Maryland judge rejects federal sentencing guidelines

Maryland judge rejects federal sentencing guidelines

| Nov 1, 2013 | Drug Charges |

A federal judge in Maryland cited changing public attitudes on marijuana when he recently gave two marijuana traffickers sentences that were much shorter that what prosecutors requested. He said that sentencing guidelines that treat convictions for marijuana like those for cocaine and heroin are outdated.

The judge cited both the recent legalization of pot several states as well the federal government’s decision to look the other way with regard to legal marijuana dealing. He said that the sentencing guidelines used today were written 20 or 30 years and that the offense isn’t regarded with the same seriousness was it was at that time.

One of the men, age 32, could have faced eight to 11 years under the guidelines. The judge gave him a five-year sentence. The other man, 43, got an 18-month term instead of 33 to 41 months. However, the judge also rejected the defense lawyer’s request for greatly reduced sentences. The judge said that no state had legalized the activity to which these men, who were involved in a drug smuggling ring with links to Maryland, California and New Jersey, pleaded guilty.

The decision by this judge is one of many positive signs that the country may be reducing the extremely harsh punishments for marijuana offenses that are still on the books.
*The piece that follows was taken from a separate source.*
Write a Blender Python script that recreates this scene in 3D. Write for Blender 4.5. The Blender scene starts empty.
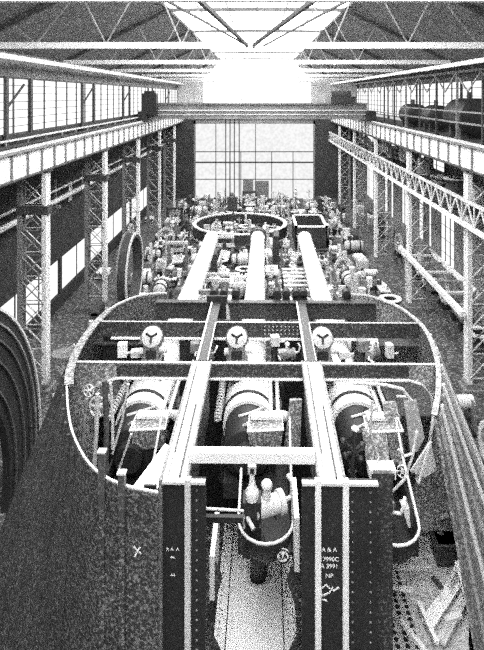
import bpy, bmesh, math, random
from mathutils import Vector, Matrix
random.seed(7)
S = bpy.context.scene
COL = S.collection
PI = math.pi
F, XC, YC, CAMZ = 550.0, 257.0, 95.5, 14.0      # focal length in px, level camera 14 m above the floor
ORD = ['zeroth', 'first', 'second', 'third', 'fourth', 'fifth', 'sixth', 'seventh', 'eighth', 'ninth', 'tenth', 'eleventh', 'twelfth',
       'thirteenth', 'fourteenth', 'fifteenth', 'sixteenth', 'seventeenth', 'eighteenth', 'nineteenth', 'twentieth']

# ------------------------------------------------------------------ materials
def M(name, a, b=None, cover=.35, scale=16., rough=.6, metal=0., stain=.35, soft=.07, bump=0.):
    """a: main tone, b: speckle tone covering about `cover` of the surface; stain: large-scale wear."""
    m = bpy.data.materials.new(name); m.use_nodes = True
    nt = m.node_tree; N = nt.nodes; L = nt.links
    bs = N['Principled BSDF']
    bs.inputs['Roughness'].default_value = rough; bs.inputs['Metallic'].default_value = metal
    if b is None: b = a * .8
    tc = N.new('ShaderNodeTexCoord')
    n1 = N.new('ShaderNodeTexNoise'); n1.inputs['Scale'].default_value = scale; n1.inputs['Detail'].default_value = 3; n1.inputs['Roughness'].default_value = .75
    n2 = N.new('ShaderNodeTexNoise'); n2.inputs['Scale'].default_value = .9; n2.inputs['Detail'].default_value = 4
    L.new(tc.outputs['Object'], n1.inputs['Vector']); L.new(tc.outputs['Object'], n2.inputs['Vector'])
    r = N.new('ShaderNodeMapRange'); t = .5 + (.5 - cover) * .42
    r.inputs['From Min'].default_value = t - soft; r.inputs['From Max'].default_value = t + soft
    L.new(n1.outputs['Fac'], r.inputs['Value'])
    r2 = N.new('ShaderNodeMapRange'); r2.inputs['From Min'].default_value = .3; r2.inputs['From Max'].default_value = .7
    r2.inputs['To Min'].default_value = 1 - stain; r2.inputs['To Max'].default_value = 1.
    L.new(n2.outputs['Fac'], r2.inputs['Value'])
    mx = N.new('ShaderNodeMix'); mx.data_type = 'RGBA'
    mx.inputs['A'].default_value = (a, a, a, 1); mx.inputs['B'].default_value = (b, b, b, 1)
    L.new(r.outputs['Result'], mx.inputs['Factor'])
    mu = N.new('ShaderNodeMix'); mu.data_type = 'RGBA'; mu.blend_type = 'MULTIPLY'; mu.inputs['Factor'].default_value = 1
    L.new(mx.outputs['Result'], mu.inputs['A']); L.new(r2.outputs['Result'], mu.inputs['B'])
    L.new(mu.outputs['Result'], bs.inputs['Base Color'])
    if bump:
        bp = N.new('ShaderNodeBump'); bp.inputs['Strength'].default_value = bump; bp.inputs['Distance'].default_value = .02
        L.new(n1.outputs['Fac'], bp.inputs['Height']); L.new(bp.outputs['Normal'], bs.inputs['Normal'])
    return m

def E(name, v, strength, dirt=.12, scale=5.):
    m = bpy.data.materials.new(name); m.use_nodes = True
    nt = m.node_tree; N = nt.nodes; L = nt.links; N.clear()
    out = N.new('ShaderNodeOutputMaterial'); em = N.new('ShaderNodeEmission'); em.inputs['Strength'].default_value = strength
    tc = N.new('ShaderNodeTexCoord'); n = N.new('ShaderNodeTexNoise'); n.inputs['Scale'].default_value = scale; n.inputs['Detail'].default_value = 4
    r = N.new('ShaderNodeMapRange'); r.inputs['From Min'].default_value = .35; r.inputs['From Max'].default_value = .6
    r.inputs['To Min'].default_value = v * (1 - dirt); r.inputs['To Max'].default_value = v
    L.new(tc.outputs['Object'], n.inputs['Vector']); L.new(n.outputs['Fac'], r.inputs['Value'])
    L.new(r.outputs['Result'], em.inputs['Color']); L.new(em.outputs['Emission'], out.inputs['Surface'])
    return m

white = M('white_paint', .86, .62, .22, 14, .5, stain=.12)
whitec = M('chalk_white', .9, .8, .2, 30, .9, stain=0)
pale = M('pale_steel', .7, .42, .3, 14, .5, stain=.25)
mid = M('mid_grey_steel', .3, .12, .4, 12, .55, stain=.35)
grey2 = M('speckled_grey_steel', .2, .5, .3, 16, .55, stain=.3)
dark = M('dark_steel', .035, .22, .28, 18, .55, stain=.4)
black = M('blackened_steel', .018, .05, .25, 18, .6, stain=.4)
hullm = M('dark_hull_plate', .04, .3, .38, 17, .6, stain=.3)
hullr = M('bare_hull_plate', .16, .6, .42, 14, .5, stain=.3)
ribp = M('pale_stringer_steel', .5, .2, .35, 10, .5, stain=.3)
ribd = M('dark_stringer_steel', .08, .2, .3, 12, .5, stain=.3)
concrete = M('worn_concrete_floor', .05, .4, .3, 6, .8, stain=.45)
shopfl = M('bare_floor_plate', .66, .25, .36, 10, .7, stain=.35)
platem = M('bright_deck_plate', .9, .74, .18, 9, .4, stain=.08)
timber = M('sawn_timber', .75, .5, .3, 8, .8, stain=.25)
roofm = M('dark_roof_boards', .1, .34, .4, 9, .8, stain=.3)
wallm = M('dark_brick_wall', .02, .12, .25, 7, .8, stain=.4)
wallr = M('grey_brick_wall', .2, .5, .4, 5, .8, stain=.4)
chordm = M('white_truss_paint', .85, .6, .2, 12, .5, stain=.15)
sign = M('sign_paint', .88, .8, .2, 30, .6, stain=0)
skyg = E('skylight_glass', 1., 8.5, .1, 3.)
wing = E('daylit_window_glass', 1., 1.25, .14, 8.)
farg = E('far_window_glass', 1., .8, .16, 3.)
gabg = E('gable_window_glass', 1., 3.2, .1, 3.)
lowg = E('low_window_glass', 1., 1.05, .2, 5.)

# ------------------------------------------------------------------ mesh builder
ORIG = {}
FR = [0.0]
YAW = -math.atan(8 / 550.)

def ortho(d):
    d = Vector(d).normalized()
    up = Vector((0, 0, 1)) if abs(d.z) < .9 else Vector((0, 1, 0))
    s = d.cross(up).normalized(); u = s.cross(d).normalized()
    return d, s, u

class MB:
    def __init__(s): s.v = []; s.f = []; s.sm = []
    def add(s, vs, fs, sm=False):
        b = len(s.v); s.v += [Vector(p) for p in vs]
        for f in fs: s.f.append([b + i for i in f]); s.sm.append(sm)
        return s
    def bx(s, x0, x1, y0, y1, z0, z1):
        vs = [(x, y, z) for z in (z0, z1) for y in (y0, y1) for x in (x0, x1)]
        return s.add(vs, [(0, 2, 3, 1), (4, 5, 7, 6), (0, 1, 5, 4), (2, 6, 7, 3), (0, 4, 6, 2), (1, 3, 7, 5)])
    def box(s, c, d, rz=0, bev=0):
        x, y, z = c; a, b, h = d[0] / 2, d[1] / 2, d[2] / 2
        t = MB(); t.bx(-a, a, -b, b, -h, h); R = Matrix.Rotation(rz, 3, 'Z')
        return s.add([R @ p + Vector(c) for p in t.v], t.f)
    def beam(s, p, q, w, h, up=None):
        p, q = Vector(p), Vector(q); d, sd, u = ortho(q - p)
        if up is not None:
            u = Vector(up); sd = d.cross(u).normalized(); u = sd.cross(d)
        vs = [e + sd * (a * w / 2) + u * (b * h / 2) for e in (p, q) for a, b in ((-1, -1), (1, -1), (1, 1), (-1, 1))]
        return s.add(vs, [(0, 3, 2, 1), (4, 5, 6, 7)] + [(i, (i + 1) % 4, (i + 1) % 4 + 4, i + 4) for i in range(4)])
    def tube(s, p, q, r, r2=None, n=12):
        p, q = Vector(p), Vector(q); r2 = r if r2 is None else r2
        d, sd, u = ortho(q - p)
        vs = [e + (sd * math.cos(2 * PI * i / n) + u * math.sin(2 * PI * i / n)) * rr for e, rr in ((p, r), (q, r2)) for i in range(n)]
        s.add(vs, [(i, (i + 1) % n, (i + 1) % n + n, i + n) for i in range(n)], True)
        b = len(s.v) - 2 * n
        s.f += [[b + n - 1 - i for i in range(n)], [b + n + i for i in range(n)]]; s.sm += [False, False]
        return s
    def path(s, pts, r, n=8, closed=False):
        pts = [Vector(p) for p in pts]; m = len(pts); vs = []
        for i, p in enumerate(pts):
            a = pts[(i - 1) % m] if (closed or i > 0) else p
            b = pts[(i + 1) % m] if (closed or i < m - 1) else p
            d, sd, u = ortho(b - a)
            vs += [p + (sd * math.cos(2 * PI * k / n) + u * math.sin(2 * PI * k / n)) * r for k in range(n)]
        fs = []
        for i in range(m if closed else m - 1):
            j = (i + 1) % m
            fs += [(i * n + k, i * n + (k + 1) % n, j * n + (k + 1) % n, j * n + k) for k in range(n)]
        s.add(vs, fs, True)
        if not closed:
            b = len(s.v) - m * n
            s.f += [[b + n - 1 - k for k in range(n)], [b + (m - 1) * n + k for k in range(n)]]; s.sm += [False, False]
        return s
    def lathe(s, prof, o, axis, n=24, closed=False, a0=0., a1=2 * PI):
        """prof: (r, t) along axis from o."""
        o = Vector(o); d, sd, u = ortho(axis); m = len(prof); full = abs(a1 - a0 - 2 * PI) < 1e-6
        k = n if full else n + 1; vs = []
        for i in range(k):
            a = a0 + (a1 - a0) * i / n; e = sd * math.cos(a) + u * math.sin(a)
            vs += [o + d * t + e * max(r, 1e-4) for r, t in prof]
        fs = []
        for i in range(n):
            j = (i + 1) % k
            for q in range(m if closed else m - 1):
                w = (q + 1) % m
                fs.append((i * m + q, j * m + q, j * m + w, i * m + w))
        s.add(vs, fs, True)
        if not full and closed:
            b = len(s.v) - k * m
            s.f += [[b + q for q in range(m)], [b + n * m + m - 1 - q for q in range(m)]]; s.sm += [False, False]
        return s
    def prism(s, poly, plane, a, b):
        n = len(poly)
        g = {'xy': lambda p, t: (p[0], p[1], t), 'xz': lambda p, t: (p[0], t, p[1]), 'yz': lambda p, t: (t, p[0], p[1])}[plane]
        vs = [g(p, t) for t in (a, b) for p in poly]
        return s.add(vs, [list(range(n - 1, -1, -1)), list(range(n, 2 * n))] + [(i, (i + 1) % n, (i + 1) % n + n, i + n) for i in range(n)])
    def sphere(s, c, r, n=12, sz=1.):
        return s.lathe([(r * math.sin(PI * i / n), -r * sz * math.cos(PI * i / n)) for i in range(n + 1)], c, (0, 0, 1), n + 4)
    def strip(s, A, B, thick=None):
        """quad strip between two polylines"""
        n = len(A)
        return s.add(list(A) + list(B), [(i, i + 1, n + i + 1, n + i) for i in range(n - 1)], True)
    def build(s, name, mat, parent=None, loc=None, bevel=0., label=None, cat=None, group=None, kind=None, solid=0., extra=()):
        if parent is not None: o0 = ORIG[parent.name]
        elif loc is not None: o0 = Vector(loc)
        else:
            xs = [v.x for v in s.v]; ys = [v.y for v in s.v]
            o0 = Vector(((min(xs) + max(xs)) / 2, (min(ys) + max(ys)) / 2, min(v.z for v in s.v)))
        nf = len(s.f); cnt = []
        for em, _ in extra: s.add(em.v, em.f); cnt.append(len(em.f))
        me = bpy.data.meshes.new(name)
        me.from_pydata([v - o0 for v in s.v], [], s.f)
        bm = bmesh.new(); bm.from_mesh(me)
        bmesh.ops.remove_doubles(bm, verts=bm.verts, dist=1e-5) if solid else None
        bmesh.ops.recalc_face_normals(bm, faces=bm.faces)
        if not solid:
            for f, sm in zip(bm.faces, s.sm): f.smooth = sm
        bm.to_mesh(me); bm.free()
        if not solid: me.set_sharp_from_angle(angle=R(40))
        me.materials.append(mat)
        q = nf
        for k, (_, emat) in enumerate(extra):
            me.materials.append(emat)
            for i in range(q, q + cnt[k]): me.polygons[i].material_index = k + 1
            q += cnt[k]
        ob = bpy.data.objects.new(name, me); COL.objects.link(ob)
        ORIG[ob.name] = o0
        if parent is not None: ob.parent = parent
        else:
            ob.location = Matrix.Rotation(FR[0], 3, 'Z') @ o0; ob.rotation_euler = (0, 0, FR[0])
        if bevel:
            b = ob.modifiers.new('bevel', 'BEVEL'); b.width = bevel; b.segments = 2; b.limit_method = 'ANGLE'
        if solid:
            b = ob.modifiers.new('solid', 'SOLIDIFY'); b.thickness = solid; b.offset = 0
        tag(ob, label, cat, group, kind)
        return ob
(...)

Even though there are promising signs, the guidelines are still used in many cases. Those who have been charged with crimes related to marijuana should take steps to protect their rights and their futures. An attorney may help ensure that someone who’s been accused of marijuana crimes doesn’t have their rights violated and help them determine if mounting a strong defense or attempting to negotiate a plea deal is the best option for their situation.